▶ Aim: Every line of the material below should be repeated exactly.

▶ Information shown:
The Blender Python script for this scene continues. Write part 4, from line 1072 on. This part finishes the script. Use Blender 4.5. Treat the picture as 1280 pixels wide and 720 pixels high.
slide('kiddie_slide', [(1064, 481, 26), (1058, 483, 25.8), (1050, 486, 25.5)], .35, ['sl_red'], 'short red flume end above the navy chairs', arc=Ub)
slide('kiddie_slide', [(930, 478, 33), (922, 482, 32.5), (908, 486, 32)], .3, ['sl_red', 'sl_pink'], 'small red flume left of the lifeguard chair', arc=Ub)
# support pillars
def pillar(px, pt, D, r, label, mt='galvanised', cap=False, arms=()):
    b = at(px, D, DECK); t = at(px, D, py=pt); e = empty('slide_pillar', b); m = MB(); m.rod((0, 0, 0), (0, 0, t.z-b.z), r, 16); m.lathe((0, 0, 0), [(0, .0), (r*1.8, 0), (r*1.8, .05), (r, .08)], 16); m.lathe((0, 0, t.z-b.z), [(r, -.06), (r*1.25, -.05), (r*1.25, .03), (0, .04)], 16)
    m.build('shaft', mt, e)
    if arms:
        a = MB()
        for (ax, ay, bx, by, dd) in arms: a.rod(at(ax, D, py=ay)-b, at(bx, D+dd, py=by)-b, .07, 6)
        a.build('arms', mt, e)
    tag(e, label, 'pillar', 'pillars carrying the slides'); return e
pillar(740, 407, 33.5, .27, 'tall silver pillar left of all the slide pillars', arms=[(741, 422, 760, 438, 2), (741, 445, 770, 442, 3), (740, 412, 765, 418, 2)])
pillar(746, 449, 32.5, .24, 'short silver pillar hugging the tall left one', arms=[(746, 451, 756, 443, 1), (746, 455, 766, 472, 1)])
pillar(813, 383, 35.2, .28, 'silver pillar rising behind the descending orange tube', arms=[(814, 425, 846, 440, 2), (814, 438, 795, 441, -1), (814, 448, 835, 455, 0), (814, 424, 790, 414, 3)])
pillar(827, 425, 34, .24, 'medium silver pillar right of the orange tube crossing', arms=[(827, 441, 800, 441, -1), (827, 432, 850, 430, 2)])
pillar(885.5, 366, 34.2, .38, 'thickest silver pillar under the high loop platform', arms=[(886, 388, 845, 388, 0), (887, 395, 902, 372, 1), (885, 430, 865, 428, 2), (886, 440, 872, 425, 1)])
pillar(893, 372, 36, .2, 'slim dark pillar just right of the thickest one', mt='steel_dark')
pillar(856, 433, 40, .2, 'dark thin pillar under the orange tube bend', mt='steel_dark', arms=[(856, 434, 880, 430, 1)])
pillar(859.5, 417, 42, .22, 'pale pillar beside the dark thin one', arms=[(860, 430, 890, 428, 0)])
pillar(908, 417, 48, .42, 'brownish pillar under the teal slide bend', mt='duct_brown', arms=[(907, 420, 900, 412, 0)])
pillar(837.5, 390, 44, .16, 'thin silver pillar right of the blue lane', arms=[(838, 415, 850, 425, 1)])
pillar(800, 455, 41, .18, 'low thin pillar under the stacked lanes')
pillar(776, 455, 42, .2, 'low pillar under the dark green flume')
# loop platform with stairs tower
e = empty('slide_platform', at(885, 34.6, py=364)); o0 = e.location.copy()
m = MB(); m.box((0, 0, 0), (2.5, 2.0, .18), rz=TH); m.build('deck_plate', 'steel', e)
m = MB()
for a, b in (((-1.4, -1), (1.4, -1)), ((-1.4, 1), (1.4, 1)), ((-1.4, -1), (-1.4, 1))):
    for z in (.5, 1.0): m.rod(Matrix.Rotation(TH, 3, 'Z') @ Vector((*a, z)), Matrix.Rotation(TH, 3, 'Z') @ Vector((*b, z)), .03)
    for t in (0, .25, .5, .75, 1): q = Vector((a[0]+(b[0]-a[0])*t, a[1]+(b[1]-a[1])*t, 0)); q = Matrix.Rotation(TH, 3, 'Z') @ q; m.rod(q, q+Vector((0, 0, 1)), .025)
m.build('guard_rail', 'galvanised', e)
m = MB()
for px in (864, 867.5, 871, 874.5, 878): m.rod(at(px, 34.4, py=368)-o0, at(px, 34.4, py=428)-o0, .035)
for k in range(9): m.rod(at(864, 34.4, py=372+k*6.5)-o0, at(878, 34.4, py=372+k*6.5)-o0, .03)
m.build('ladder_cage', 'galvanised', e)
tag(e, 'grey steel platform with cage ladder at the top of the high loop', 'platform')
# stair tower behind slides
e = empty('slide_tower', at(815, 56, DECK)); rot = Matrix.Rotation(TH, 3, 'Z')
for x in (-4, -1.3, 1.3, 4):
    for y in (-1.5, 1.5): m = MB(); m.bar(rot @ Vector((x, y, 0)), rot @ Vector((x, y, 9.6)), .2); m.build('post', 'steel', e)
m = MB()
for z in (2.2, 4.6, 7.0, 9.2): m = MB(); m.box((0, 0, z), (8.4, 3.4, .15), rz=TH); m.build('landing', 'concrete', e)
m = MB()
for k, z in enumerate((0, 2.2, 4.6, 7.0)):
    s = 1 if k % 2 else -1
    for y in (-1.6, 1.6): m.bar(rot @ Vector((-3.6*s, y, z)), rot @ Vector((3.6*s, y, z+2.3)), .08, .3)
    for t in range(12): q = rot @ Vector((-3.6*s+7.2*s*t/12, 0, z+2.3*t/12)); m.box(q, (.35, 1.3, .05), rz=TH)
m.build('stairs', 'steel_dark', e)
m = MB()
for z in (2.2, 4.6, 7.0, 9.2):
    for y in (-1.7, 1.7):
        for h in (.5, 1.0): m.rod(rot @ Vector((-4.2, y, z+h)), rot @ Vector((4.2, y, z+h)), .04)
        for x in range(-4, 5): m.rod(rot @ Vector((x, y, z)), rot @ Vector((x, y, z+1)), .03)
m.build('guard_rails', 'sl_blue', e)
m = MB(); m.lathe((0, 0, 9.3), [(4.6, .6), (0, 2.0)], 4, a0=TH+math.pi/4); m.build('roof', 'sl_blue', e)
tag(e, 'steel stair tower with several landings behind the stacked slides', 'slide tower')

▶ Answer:
The Blender Python script for this scene continues. Write part 4, from line 1072 on. This part finishes the script. Use Blender 4.5. Treat the picture as 1280 pixels wide and 720 pixels high.
slide('kiddie_slide', [(1064, 481, 26), (1058, 483, 25.8), (1050, 486, 25.5)], .35, ['sl_red'], 'short red flume end above the navy chairs', arc=Ub)
slide('kiddie_slide', [(930, 478, 33), (922, 482, 32.5), (908, 486, 32)], .3, ['sl_red', 'sl_pink'], 'small red flume left of the lifeguard chair', arc=Ub)
# support pillars
def pillar(px, pt, D, r, label, mt='galvanised', cap=False, arms=()):
    b = at(px, D, DECK); t = at(px, D, py=pt); e = empty('slide_pillar', b); m = MB(); m.rod((0, 0, 0), (0, 0, t.z-b.z), r, 16); m.lathe((0, 0, 0), [(0, .0), (r*1.8, 0), (r*1.8, .05), (r, .08)], 16); m.lathe((0, 0, t.z-b.z), [(r, -.06), (r*1.25, -.05), (r*1.25, .03), (0, .04)], 16)
    m.build('shaft', mt, e)
    if arms:
        a = MB()
        for (ax, ay, bx, by, dd) in arms: a.rod(at(ax, D, py=ay)-b, at(bx, D+dd, py=by)-b, .07, 6)
        a.build('arms', mt, e)
    tag(e, label, 'pillar', 'pillars carrying the slides'); return e
pillar(740, 407, 33.5, .27, 'tall silver pillar left of all the slide pillars', arms=[(741, 422, 760, 438, 2), (741, 445, 770, 442, 3), (740, 412, 765, 418, 2)])
pillar(746, 449, 32.5, .24, 'short silver pillar hugging the tall left one', arms=[(746, 451, 756, 443, 1), (746, 455, 766, 472, 1)])
pillar(813, 383, 35.2, .28, 'silver pillar rising behind the descending orange tube', arms=[(814, 425, 846, 440, 2), (814, 438, 795, 441, -1), (814, 448, 835, 455, 0), (814, 424, 790, 414, 3)])
pillar(827, 425, 34, .24, 'medium silver pillar right of the orange tube crossing', arms=[(827, 441, 800, 441, -1), (827, 432, 850, 430, 2)])
pillar(885.5, 366, 34.2, .38, 'thickest silver pillar under the high loop platform', arms=[(886, 388, 845, 388, 0), (887, 395, 902, 372, 1), (885, 430, 865, 428, 2), (886, 440, 872, 425, 1)])
pillar(893, 372, 36, .2, 'slim dark pillar just right of the thickest one', mt='steel_dark')
pillar(856, 433, 40, .2, 'dark thin pillar under the orange tube bend', mt='steel_dark', arms=[(856, 434, 880, 430, 1)])
pillar(859.5, 417, 42, .22, 'pale pillar beside the dark thin one', arms=[(860, 430, 890, 428, 0)])
pillar(908, 417, 48, .42, 'brownish pillar under the teal slide bend', mt='duct_brown', arms=[(907, 420, 900, 412, 0)])
pillar(837.5, 390, 44, .16, 'thin silver pillar right of the blue lane', arms=[(838, 415, 850, 425, 1)])
pillar(800, 455, 41, .18, 'low thin pillar under the stacked lanes')
pillar(776, 455, 42, .2, 'low pillar under the dark green flume')
# loop platform with stairs tower
e = empty('slide_platform', at(885, 34.6, py=364)); o0 = e.location.copy()
m = MB(); m.box((0, 0, 0), (2.5, 2.0, .18), rz=TH); m.build('deck_plate', 'steel', e)
m = MB()
for a, b in (((-1.4, -1), (1.4, -1)), ((-1.4, 1), (1.4, 1)), ((-1.4, -1), (-1.4, 1))):
    for z in (.5, 1.0): m.rod(Matrix.Rotation(TH, 3, 'Z') @ Vector((*a, z)), Matrix.Rotation(TH, 3, 'Z') @ Vector((*b, z)), .03)
    for t in (0, .25, .5, .75, 1): q = Vector((a[0]+(b[0]-a[0])*t, a[1]+(b[1]-a[1])*t, 0)); q = Matrix.Rotation(TH, 3, 'Z') @ q; m.rod(q, q+Vector((0, 0, 1)), .025)
m.build('guard_rail', 'galvanised', e)
m = MB()
for px in (864, 867.5, 871, 874.5, 878): m.rod(at(px, 34.4, py=368)-o0, at(px, 34.4, py=428)-o0, .035)
for k in range(9): m.rod(at(864, 34.4, py=372+k*6.5)-o0, at(878, 34.4, py=372+k*6.5)-o0, .03)
m.build('ladder_cage', 'galvanised', e)
tag(e, 'grey steel platform with cage ladder at the top of the high loop', 'platform')
# stair tower behind slides
e = empty('slide_tower', at(815, 56, DECK)); rot = Matrix.Rotation(TH, 3, 'Z')
for x in (-4, -1.3, 1.3, 4):
    for y in (-1.5, 1.5): m = MB(); m.bar(rot @ Vector((x, y, 0)), rot @ Vector((x, y, 9.6)), .2); m.build('post', 'steel', e)
m = MB()
for z in (2.2, 4.6, 7.0, 9.2): m = MB(); m.box((0, 0, z), (8.4, 3.4, .15), rz=TH); m.build('landing', 'concrete', e)
m = MB()
for k, z in enumerate((0, 2.2, 4.6, 7.0)):
    s = 1 if k % 2 else -1
    for y in (-1.6, 1.6): m.bar(rot @ Vector((-3.6*s, y, z)), rot @ Vector((3.6*s, y, z+2.3)), .08, .3)
    for t in range(12): q = rot @ Vector((-3.6*s+7.2*s*t/12, 0, z+2.3*t/12)); m.box(q, (.35, 1.3, .05), rz=TH)
m.build('stairs', 'steel_dark', e)
m = MB()
for z in (2.2, 4.6, 7.0, 9.2):
    for y in (-1.7, 1.7):
        for h in (.5, 1.0): m.rod(rot @ Vector((-4.2, y, z+h)), rot @ Vector((4.2, y, z+h)), .04)
        for x in range(-4, 5): m.rod(rot @ Vector((x, y, z)), rot @ Vector((x, y, z+1)), .03)
m.build('guard_rails', 'sl_blue', e)
m = MB(); m.lathe((0, 0, 9.3), [(4.6, .6), (0, 2.0)], 4, a0=TH+math.pi/4); m.build('roof', 'sl_blue', e)
tag(e, 'steel stair tower with several landings behind the stacked slides', 'slide tower')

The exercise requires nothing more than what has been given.